Improving sustainability in combined manual material handling through enhanced lot-sizing models

Abstract

Lot-sizing models play an important role in optimizing the performance of internal logistics systems that involve a large amount of manual material handling (MMH) tasks. The performance of MMH tasks should be assessed using multiple criteria rather than being merely cost-oriented, considering the fact that the lot size affects the workload and can result in work-related musculoskeletal disorders (WMSDs). This study aims to integrate biomechanical and physiological guidelines into a cost-based performance optimization model of MMH tasks. In this study, we consider the impact of lot size on lifting frequency, which is reflected in the Composite Lifting Index (CLI), an extension of the National Institute for Occupational Safety and Health (NIOSH).
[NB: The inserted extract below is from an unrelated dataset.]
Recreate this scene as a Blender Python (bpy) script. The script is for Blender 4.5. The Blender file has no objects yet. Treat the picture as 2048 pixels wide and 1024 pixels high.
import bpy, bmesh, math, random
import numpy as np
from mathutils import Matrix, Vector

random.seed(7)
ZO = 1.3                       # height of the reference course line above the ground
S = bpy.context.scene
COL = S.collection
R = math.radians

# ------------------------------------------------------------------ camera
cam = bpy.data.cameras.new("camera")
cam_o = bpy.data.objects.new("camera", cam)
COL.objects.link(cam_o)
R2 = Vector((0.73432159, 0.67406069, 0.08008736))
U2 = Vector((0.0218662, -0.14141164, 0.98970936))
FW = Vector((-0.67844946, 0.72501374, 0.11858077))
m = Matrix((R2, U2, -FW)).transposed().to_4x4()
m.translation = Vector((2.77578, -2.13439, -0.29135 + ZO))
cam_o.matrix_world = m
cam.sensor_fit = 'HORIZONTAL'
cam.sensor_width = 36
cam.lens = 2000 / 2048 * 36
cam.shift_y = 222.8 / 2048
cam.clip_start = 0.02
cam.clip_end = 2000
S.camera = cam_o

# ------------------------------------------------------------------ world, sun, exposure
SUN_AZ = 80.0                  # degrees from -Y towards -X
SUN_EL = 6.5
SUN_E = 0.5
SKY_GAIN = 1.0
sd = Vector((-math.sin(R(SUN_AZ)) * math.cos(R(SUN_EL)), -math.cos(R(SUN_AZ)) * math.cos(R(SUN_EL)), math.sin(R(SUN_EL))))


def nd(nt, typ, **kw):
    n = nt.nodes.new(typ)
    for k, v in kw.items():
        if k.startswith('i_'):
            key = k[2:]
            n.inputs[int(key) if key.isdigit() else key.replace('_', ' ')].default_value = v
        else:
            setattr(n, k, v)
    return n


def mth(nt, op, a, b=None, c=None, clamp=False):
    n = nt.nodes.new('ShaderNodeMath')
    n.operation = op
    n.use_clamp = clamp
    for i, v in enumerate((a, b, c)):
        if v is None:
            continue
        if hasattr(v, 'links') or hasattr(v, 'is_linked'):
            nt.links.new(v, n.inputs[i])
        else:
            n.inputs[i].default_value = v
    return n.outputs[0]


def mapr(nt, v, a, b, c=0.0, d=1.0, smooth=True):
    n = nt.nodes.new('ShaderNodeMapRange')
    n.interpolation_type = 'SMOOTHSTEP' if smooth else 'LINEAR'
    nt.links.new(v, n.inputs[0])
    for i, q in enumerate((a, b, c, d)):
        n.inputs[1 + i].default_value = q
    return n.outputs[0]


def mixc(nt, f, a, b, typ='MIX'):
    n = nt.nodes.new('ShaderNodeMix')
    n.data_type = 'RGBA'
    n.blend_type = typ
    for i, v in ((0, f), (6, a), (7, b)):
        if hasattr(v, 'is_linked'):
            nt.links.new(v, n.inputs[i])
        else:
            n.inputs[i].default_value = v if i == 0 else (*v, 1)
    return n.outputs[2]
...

In addition, the energy expenditure rates of operators are estimated by applying an established physiological method. The energy expenditure results are used to calculate rest allowance during a handling process that help keep workload levels acceptable. To make the model more general, we consider different manual material shipping scenarios and intermodal replenishment cases. Finally, a sustainable lot-sizing model is applied in a two-stage intermodal replenishment case and several numerical experiments to determine the influence of item weight, speed, distance, and opportunity cost. The results indicate that the proposed model can ease the ergonomic strain of operators without compromising economic efficiency.